The slowly pulsating B (SPB) stars are a class of variable star with masses between about 3 and 8 M$_{\odot}$. Their gravity-mode pulsation frequencies are sensitive to the near-core structure, which makes them useful probes of rotation and mixing in the deep stellar interior. Time series photometry, such as from the Kepler and TESS space telescopes, allows the extraction of their pulsation frequencies and construction of period spacing patterns. Previously, samples of slowly pulsating B stars were observed by the Kepler mission and underwent forward asteroseismic modelling to retrieve stellar parameters such as mass, age and core mass. However, all of these stars have since been re-observed by the ongoing TESS mission with light curves that are usually shorter and non-continuous, resulting in more difficult frequency extraction and interpretation in terms of constructing period spacing patterns. In this paper we compare the results of forward asteroseismic modelling of a sample of SPB stars using intermittent TESS light curve data to those based on long-duration Kepler light curves. We show how in some cases that the masses and core masses derived from only a few sectors of TESS data agree well with the 4-yr Kepler mission results, despite the stars having far fewer significant pulsation frequencies in their TESS light curves. However, some stars yield incompatible results, emphasising the complexities in forward asteroseismic modelling of gravity-mode pulsators with sparsely sampled or short duration TESS light curves.

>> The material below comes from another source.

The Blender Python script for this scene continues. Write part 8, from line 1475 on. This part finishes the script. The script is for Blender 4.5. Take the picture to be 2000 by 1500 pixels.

Asteroseismology of SPB stars: a comparison of forward asteroseismic modelling results from Kepler and TESS

TL;DR

This study assesses whether short, intermittent TESS data can reproduce forward asteroseismic modelling results previously obtained from 4-year Kepler light curves for SPB stars. By re analysing Kepler data with a common extraction method and extracting frequencies from 1–3 sector TESS data, the authors fit the asymptotic g-mode period spacing parameter and near-core rotation against a grid of stellar models using a Mahalanobis-distance merit function within a Bayesian framework. They find that for some bright, well-behaved stars (e.g., KIC 4930889, 5941844, 7760680) TESS-based inferences can be compatible with Kepler results within , though uncertainties are large and depend on data continuity and pattern completeness; for other targets, sparse patterns lead to biased or unconstrained parameters. The work highlights both the potential and the limitations of using TESS data for forward asteroseismology of gravity-mode pulsators, arguing for careful light-curve extraction, objective pattern identification, and acknowledgment of degeneracies in -driven modelling. Overall, the study demonstrates that TESS can complement Kepler in SPB asteroseismology but does not universally replace long-baseline, high-S/N data for precise interior-property inferences.

Abstract

The slowly pulsating B (SPB) stars are a class of variable star with masses between about 3 and 8 M. Their gravity-mode pulsation frequencies are sensitive to the near-core structure, which makes them useful probes of rotation and mixing in the deep stellar interior. Time series photometry, such as from the Kepler and TESS space telescopes, allows the extraction of their pulsation frequencies and construction of period spacing patterns. Previously, samples of slowly pulsating B stars were observed by the Kepler mission and underwent forward asteroseismic modelling to retrieve stellar parameters such as mass, age and core mass. However, all of these stars have since been re-observed by the ongoing TESS mission with light curves that are usually shorter and non-continuous, resulting in more difficult frequency extraction and interpretation in terms of constructing period spacing patterns. In this paper we compare the results of forward asteroseismic modelling of a sample of SPB stars using intermittent TESS light curve data to those based on long-duration Kepler light curves. We show how in some cases that the masses and core masses derived from only a few sectors of TESS data agree well with the 4-yr Kepler mission results, despite the stars having far fewer significant pulsation frequencies in their TESS light curves. However, some stars yield incompatible results, emphasising the complexities in forward asteroseismic modelling of gravity-mode pulsators with sparsely sampled or short duration TESS light curves.

Paper Structure

This paper contains 17 sections, 5 equations, 15 figures, 15 tables.

Figures (15)

  • Figure 1: Flowchart describing the light curve extraction process.
  • Figure 2: Pixel rings used for iteratively determining each target's optimal aperture size, which are represented in different colours. In this schematic, the target star is located within pixel (10,10). Panel a shows the ring shape for a star located centrally within this pixel. If the star is closer to the pixel edge, the ring shapes are extended vertically, horizontally or both. Panels b, c, and d show ring shapes for stars located closest to the top edge, right edge and top right corner, respectively.
  • Figure 3: TESS light curve extraction summary of sector 82 for KIC 7760680. The target aperture mask that maximises the S/N of the dominant pulsation mode is highlighted in red in the top two panels, with left- and right-hand panels showing flux and S/N, respectively. The panel below this shows the S/N curves of growth for the number of concentric rings in determining the optimal pixel mask (black) and the number of principal components (PCs, red dashed), with the optimal values circled. The bottom two rows show the PCs, with the first PC at the bottom of the panel, and the final detrended light curve for the sector.
  • Figure 4: Percentage of frequencies in the Kepler period spacing patterns reported by pedersen2021 that were extracted in our analysis of TESS light curves. We were able to find period spacing patterns for the stars with filled symbols. The length and quality of the data was insufficient to find a convincing pattern in the TESS light curves for stars with open symbols.
  • Figure 5: The evolution of the asymptotic period spacing, $\Pi_0$, with central hydrogen mass fraction, $X_{\rm c}$, for selected masses within the grid of structure models used in this work. The value of CBM, $f_{\rm CBM}$, is indicated by either solid or dashed lines. These models have $\log{D_{\rm ext}}=0$; higher $\log{D_{\rm ext}}$ models have similar $\Pi_0$ values.